RAW DATA start

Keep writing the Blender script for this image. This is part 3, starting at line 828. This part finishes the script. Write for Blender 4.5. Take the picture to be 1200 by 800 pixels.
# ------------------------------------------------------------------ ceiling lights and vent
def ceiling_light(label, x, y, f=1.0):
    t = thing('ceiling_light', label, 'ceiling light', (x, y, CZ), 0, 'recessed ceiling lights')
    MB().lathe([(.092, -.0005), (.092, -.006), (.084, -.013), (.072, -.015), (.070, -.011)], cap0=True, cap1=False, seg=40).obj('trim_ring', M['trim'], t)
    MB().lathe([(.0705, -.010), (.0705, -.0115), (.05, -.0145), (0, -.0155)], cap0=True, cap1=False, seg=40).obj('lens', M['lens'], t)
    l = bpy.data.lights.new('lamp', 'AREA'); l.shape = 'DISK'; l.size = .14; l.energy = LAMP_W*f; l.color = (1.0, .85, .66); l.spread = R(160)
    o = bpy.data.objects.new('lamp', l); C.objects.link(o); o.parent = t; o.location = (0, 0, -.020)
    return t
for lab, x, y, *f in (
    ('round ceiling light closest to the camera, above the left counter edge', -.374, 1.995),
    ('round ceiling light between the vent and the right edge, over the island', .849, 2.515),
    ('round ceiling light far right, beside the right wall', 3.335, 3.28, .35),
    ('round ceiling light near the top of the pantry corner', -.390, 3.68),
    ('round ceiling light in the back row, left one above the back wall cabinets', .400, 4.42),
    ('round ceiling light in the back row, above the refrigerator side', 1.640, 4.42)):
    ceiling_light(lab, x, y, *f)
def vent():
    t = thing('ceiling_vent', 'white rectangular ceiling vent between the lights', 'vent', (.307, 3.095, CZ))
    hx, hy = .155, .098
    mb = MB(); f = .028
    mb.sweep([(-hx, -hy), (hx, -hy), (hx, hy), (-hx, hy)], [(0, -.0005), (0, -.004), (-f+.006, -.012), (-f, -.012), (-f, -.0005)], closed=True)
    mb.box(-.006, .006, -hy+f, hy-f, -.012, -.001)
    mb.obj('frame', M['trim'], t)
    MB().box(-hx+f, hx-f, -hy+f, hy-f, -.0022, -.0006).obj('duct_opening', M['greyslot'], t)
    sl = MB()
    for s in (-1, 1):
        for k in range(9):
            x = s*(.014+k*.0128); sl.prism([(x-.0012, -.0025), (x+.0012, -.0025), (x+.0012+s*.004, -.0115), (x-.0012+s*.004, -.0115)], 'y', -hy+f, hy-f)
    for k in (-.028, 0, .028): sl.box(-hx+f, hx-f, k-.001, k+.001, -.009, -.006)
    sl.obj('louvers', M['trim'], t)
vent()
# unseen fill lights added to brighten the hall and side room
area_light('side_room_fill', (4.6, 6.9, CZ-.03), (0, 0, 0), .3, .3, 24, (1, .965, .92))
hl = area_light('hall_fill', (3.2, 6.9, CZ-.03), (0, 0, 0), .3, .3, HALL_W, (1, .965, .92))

RAW DATA end

[EXERCISE BRIEF]: Repeat the whole listing exactly, keeping every line intact.

[REPLY TO THE EXERCISE]:
Keep writing the Blender script for this image. This is part 3, starting at line 828. This part finishes the script. Write for Blender 4.5. Take the picture to be 1200 by 800 pixels.
# ------------------------------------------------------------------ ceiling lights and vent
def ceiling_light(label, x, y, f=1.0):
    t = thing('ceiling_light', label, 'ceiling light', (x, y, CZ), 0, 'recessed ceiling lights')
    MB().lathe([(.092, -.0005), (.092, -.006), (.084, -.013), (.072, -.015), (.070, -.011)], cap0=True, cap1=False, seg=40).obj('trim_ring', M['trim'], t)
    MB().lathe([(.0705, -.010), (.0705, -.0115), (.05, -.0145), (0, -.0155)], cap0=True, cap1=False, seg=40).obj('lens', M['lens'], t)
    l = bpy.data.lights.new('lamp', 'AREA'); l.shape = 'DISK'; l.size = .14; l.energy = LAMP_W*f; l.color = (1.0, .85, .66); l.spread = R(160)
    o = bpy.data.objects.new('lamp', l); C.objects.link(o); o.parent = t; o.location = (0, 0, -.020)
    return t
for lab, x, y, *f in (
    ('round ceiling light closest to the camera, above the left counter edge', -.374, 1.995),
    ('round ceiling light between the vent and the right edge, over the island', .849, 2.515),
    ('round ceiling light far right, beside the right wall', 3.335, 3.28, .35),
    ('round ceiling light near the top of the pantry corner', -.390, 3.68),
    ('round ceiling light in the back row, left one above the back wall cabinets', .400, 4.42),
    ('round ceiling light in the back row, above the refrigerator side', 1.640, 4.42)):
    ceiling_light(lab, x, y, *f)
def vent():
    t = thing('ceiling_vent', 'white rectangular ceiling vent between the lights', 'vent', (.307, 3.095, CZ))
    hx, hy = .155, .098
    mb = MB(); f = .028
    mb.sweep([(-hx, -hy), (hx, -hy), (hx, hy), (-hx, hy)], [(0, -.0005), (0, -.004), (-f+.006, -.012), (-f, -.012), (-f, -.0005)], closed=True)
    mb.box(-.006, .006, -hy+f, hy-f, -.012, -.001)
    mb.obj('frame', M['trim'], t)
    MB().box(-hx+f, hx-f, -hy+f, hy-f, -.0022, -.0006).obj('duct_opening', M['greyslot'], t)
    sl = MB()
    for s in (-1, 1):
        for k in range(9):
            x = s*(.014+k*.0128); sl.prism([(x-.0012, -.0025), (x+.0012, -.0025), (x+.0012+s*.004, -.0115), (x-.0012+s*.004, -.0115)], 'y', -hy+f, hy-f)
    for k in (-.028, 0, .028): sl.box(-hx+f, hx-f, k-.001, k+.001, -.009, -.006)
    sl.obj('louvers', M['trim'], t)
vent()
# unseen fill lights added to brighten the hall and side room
area_light('side_room_fill', (4.6, 6.9, CZ-.03), (0, 0, 0), .3, .3, 24, (1, .965, .92))
hl = area_light('hall_fill', (3.2, 6.9, CZ-.03), (0, 0, 0), .3, .3, HALL_W, (1, .965, .92))